Start of SOURCE DATA

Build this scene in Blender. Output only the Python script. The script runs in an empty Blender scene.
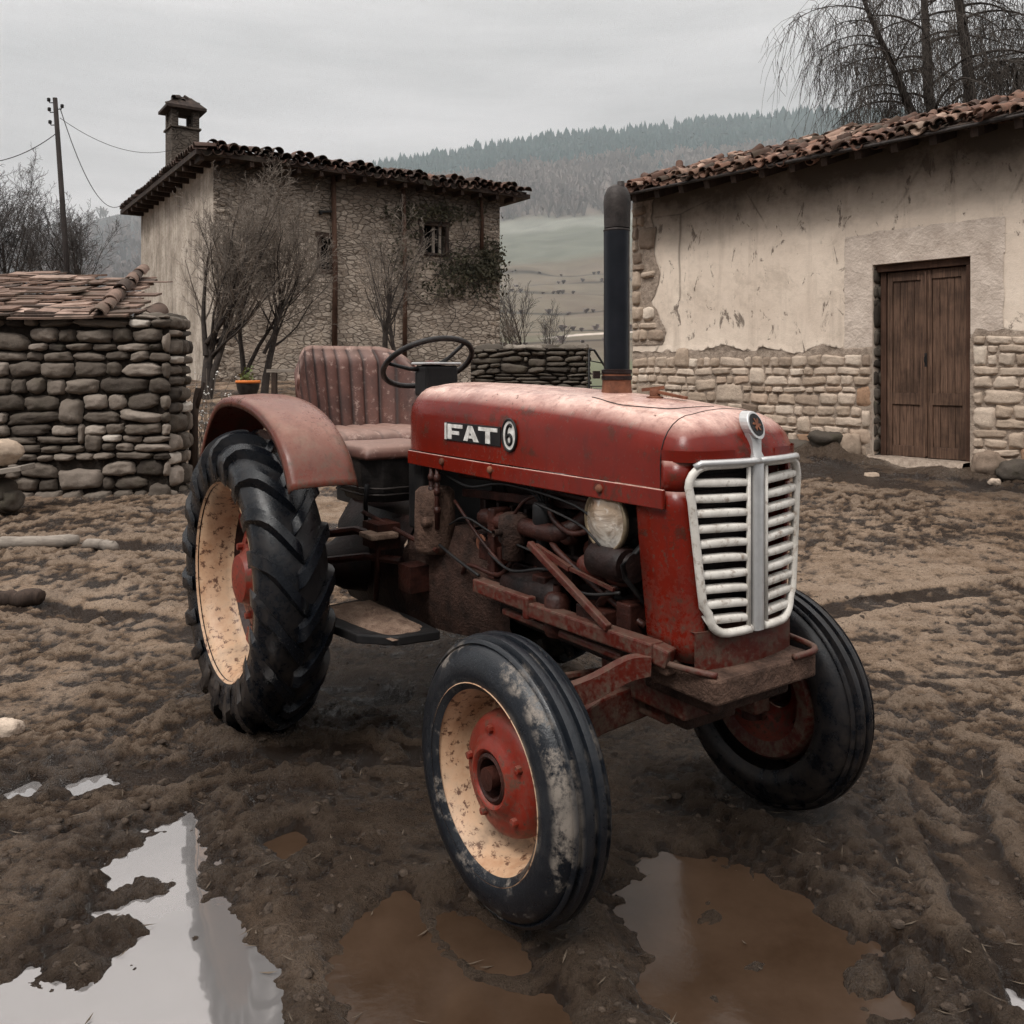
import bpy, bmesh, math, random
import numpy as np
from mathutils import Vector, Matrix, geometry, noise as mnoise

R = math.radians
rng = random.Random(7)
scene = bpy.context.scene
col = scene.collection

# ------------------------------------------------------------------ frame
F, HOR, CAMH = 870.0, 371.0, 1.45          # focal length and horizon of the view, eye height


def on_wall(A, d, u, v):
    """where the sight line of (u, v) meets the vertical plane through A along d -> (distance along, height)"""
    rx, rz = (u - 512) / F, (HOR - v) / F
    nx, ny = -d[1], d[0]
    t = (A[0] * nx + A[1] * ny) / (rx * nx + ny)
    return ((rx * t - A[0]) * d[0] + (t - A[1]) * d[1], CAMH + rz * t)


def at(u, v, Y):
    return Vector(((u - 512) / F * Y, Y, CAMH + (HOR - v) / F * Y))


def flat(u, v, z=0.0):
    Y = (CAMH - z) * F / (v - HOR)
    return ((u - 512) / F * Y, Y)


# ------------------------------------------------------------------ numpy noise
def _hash(ix, iy, seed):
    with np.errstate(over='ignore'):
        h = (ix.astype(np.int64) * 374761393 + iy.astype(np.int64) * 668265263 + seed * 144665) & 0x7fffffff
        h = ((h ^ (h >> 13)) * 1274126177) & 0x7fffffff
        h = (h ^ (h >> 16)) & 0xffff
    return h / 65535.0


def vnoise(x, y, seed=0):
    ix, iy = np.floor(x), np.floor(y)
    fx, fy = x - ix, y - iy
    fx = fx * fx * fx * (fx * (fx * 6 - 15) + 10)
    fy = fy * fy * fy * (fy * (fy * 6 - 15) + 10)
    a, b = _hash(ix, iy, seed), _hash(ix + 1, iy, seed)
    c, d = _hash(ix, iy + 1, seed), _hash(ix + 1, iy + 1, seed)
    return (a + (b - a) * fx) * (1 - fy) + (c + (d - c) * fx) * fy


def fbm(x, y, octaves=4, seed=0, gain=.5):
    s, a, tot = 0, 1.0, 0
    for k in range(octaves):
        c, sn = math.cos(k * 1.3 + .4), math.sin(k * 1.3 + .4)
        s = s + a * (vnoise((x * c - y * sn) * 2 ** k + 17.3 * k, (x * sn + y * c) * 2 ** k - 9.1 * k, seed + k) - .5)
        tot += a
        a *= gain
    return s / tot * 2


def sstep(a, b, x):
    t = np.clip((x - a) / (b - a), 0, 1)
    return t * t * (3 - 2 * t)


# ------------------------------------------------------------------ mesh helper
class MB:
    def __init__(s):
        s.v, s.f, s.c = [], [], []
        s.tone = .5

    def vert(s, p):
        s.v.append(tuple(p)); s.c.append(s.tone)
        return len(s.v) - 1

    def quad(s, *pts):
        s.f.append([s.vert(p) for p in pts])

    def grid(s, rows, closed_u=False, closed_v=False):
        """rows: list of equal-length lists of points"""
        ids = [[s.vert(p) for p in r] for r in rows]
        n, m = len(ids), len(ids[0])
        for i in range(n if closed_v else n - 1):
            for j in range(m if closed_u else m - 1):
                s.f.append([ids[i][j], ids[i][(j + 1) % m], ids[(i + 1) % n][(j + 1) % m], ids[(i + 1) % n][j]])
        return ids

    def box(s, lo, hi, M=None):
        x0, y0, z0 = lo; x1, y1, z1 = hi
        P = [(x0, y0, z0), (x1, y0, z0), (x1, y1, z0), (x0, y1, z0), (x0, y0, z1), (x1, y0, z1), (x1, y1, z1), (x0, y1, z1)]
        if M is not None:
            P = [tuple(M @ Vector(p)) for p in P]
        i = [s.vert(p) for p in P]
        for q in ((3, 2, 1, 0), (4, 5, 6, 7), (0, 1, 5, 4), (1, 2, 6, 5), (2, 3, 7, 6), (3, 0, 4, 7)):
            s.f.append([i[k] for k in q])

    def bar(s, p, q, w, h, up=(0, 0, 1)):
        """a rectangular bar from p to q, w across and h along up"""
        p, q = Vector(p), Vector(q)
        d = (q - p).normalized(); u = Vector(up)
        x = d.cross(u)
        if x.length < 1e-4:
            x = d.cross(Vector((1, 0, 0)))
        x.normalize(); u = x.cross(d).normalized()
        P = [[c + x * a * w / 2 + u * b * h / 2 for a, b in ((-1, -1), (1, -1), (1, 1), (-1, 1))] for c in (p, q)]
        ids = s.grid([list(r) for r in P], closed_u=True)
        s.f.append(ids[0][::-1]); s.f.append(list(ids[1]))

    def tube(s, path, rad, n=8, cap=True, closed=False, sq=1.0):
        path = [Vector(p) for p in path]
        k = len(path)
        if not hasattr(rad, '__len__'):
            rad = [rad] * k
        rows, prev = [], None
        for i, p in enumerate(path):
            if closed:
                d = path[(i + 1) % k] - path[i - 1]
            else:
                d = path[min(i + 1, k - 1)] - path[max(i - 1, 0)]
            if d.length < 1e-9:
                d = Vector((0, 0, 1))
            d.normalize()
            if prev is None:
                a = Vector((0, 0, 1)) if abs(d.z) < .9 else Vector((1, 0, 0))
            else:
                a = prev
            x = (a - d * a.dot(d))
            if x.length < 1e-5:
                x = d.orthogonal()
            x.normalize(); prev = x
            y = d.cross(x)
            rows.append([p + (x * math.cos(t) + y * math.sin(t) * sq) * rad[i] for t in [2 * math.pi * j / n for j in range(n)]])
        ids = s.grid(rows, closed_u=True, closed_v=closed)
        if cap and not closed:
            s.f.append(ids[0][::-1]); s.f.append(list(ids[-1]))

    def lathe(s, prof, n=32, axis='z', c=(0, 0, 0), M=None, wob=0.0):
        """prof: list of (radius, height)"""
        rows = []
        for r, h in prof:
            row = []
            for j in range(n):
                t = 2 * math.pi * j / n
                a, b = r * math.cos(t), r * math.sin(t)
                p = {'z': (a, b, h), 'y': (a, h, -b), 'x': (h, a, b)}[axis]
                p = Vector((p[0] + c[0], p[1] + c[1], p[2] + c[2]))
                row.append(M @ p if M is not None else p)
            rows.append(row)
        ids = s.grid(rows, closed_u=True)
        return ids

    def prism(s, poly, lo, hi, fn):
        """poly: 2d outline; fn(a, b, h) -> 3d"""
        n = len(poly)
        i0 = [s.vert(fn(a, b, lo)) for a, b in poly]
        i1 = [s.vert(fn(a, b, hi)) for a, b in poly]
        s.f.append(i0[::-1]); s.f.append(i1)
        for k in range(n):
            s.f.append([i0[k], i0[(k + 1) % n], i1[(k + 1) % n], i1[k]])

    def build(s, name, mat, parent=None, smooth=False, bevel=0, angle=None, subsurf=0, tones=False):
        me = bpy.data.meshes.new(name)
        me.from_pydata(s.v, [], s.f)
        bm = bmesh.new(); bm.from_mesh(me)
        bmesh.ops.recalc_face_normals(bm, faces=bm.faces)
        bm.to_mesh(me); bm.free()
        if tones:
            at_ = me.attributes.new('tone', 'FLOAT', 'POINT')
            at_.data.foreach_set('value', s.c)
        me.materials.append(mat)
        o = bpy.data.objects.new(name, me)
        col.objects.link(o)
        if parent is not None:
            o.parent = parent
        if smooth or angle:
            me.polygons.foreach_set('use_smooth', [True] * len(me.polygons))
        if angle:
            me.set_sharp_from_angle(angle=R(angle))
        if bevel:
            m = o.modifiers.new('bevel', 'BEVEL'); m.width = bevel; m.segments = 2; m.limit_method = 'ANGLE'; m.angle_limit = R(40)
        if subsurf:
            m = o.modifiers.new('sub', 'SUBSURF'); m.levels = subsurf; m.render_levels = subsurf
        return o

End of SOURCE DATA

## PROBLEM DESCRIPTION
Pictures stay out. Repeat only the lines from the beginning of the data through the line that has "F, HOR, CAMH".

## RESULT OF THE TASK
Build this scene in Blender. Output only the Python script. The script runs in an empty Blender scene.
import bpy, bmesh, math, random
import numpy as np
from mathutils import Vector, Matrix, geometry, noise as mnoise

R = math.radians
rng = random.Random(7)
scene = bpy.context.scene
col = scene.collection

# ------------------------------------------------------------------ frame
F, HOR, CAMH = 870.0, 371.0, 1.45          # focal length and horizon of the view, eye height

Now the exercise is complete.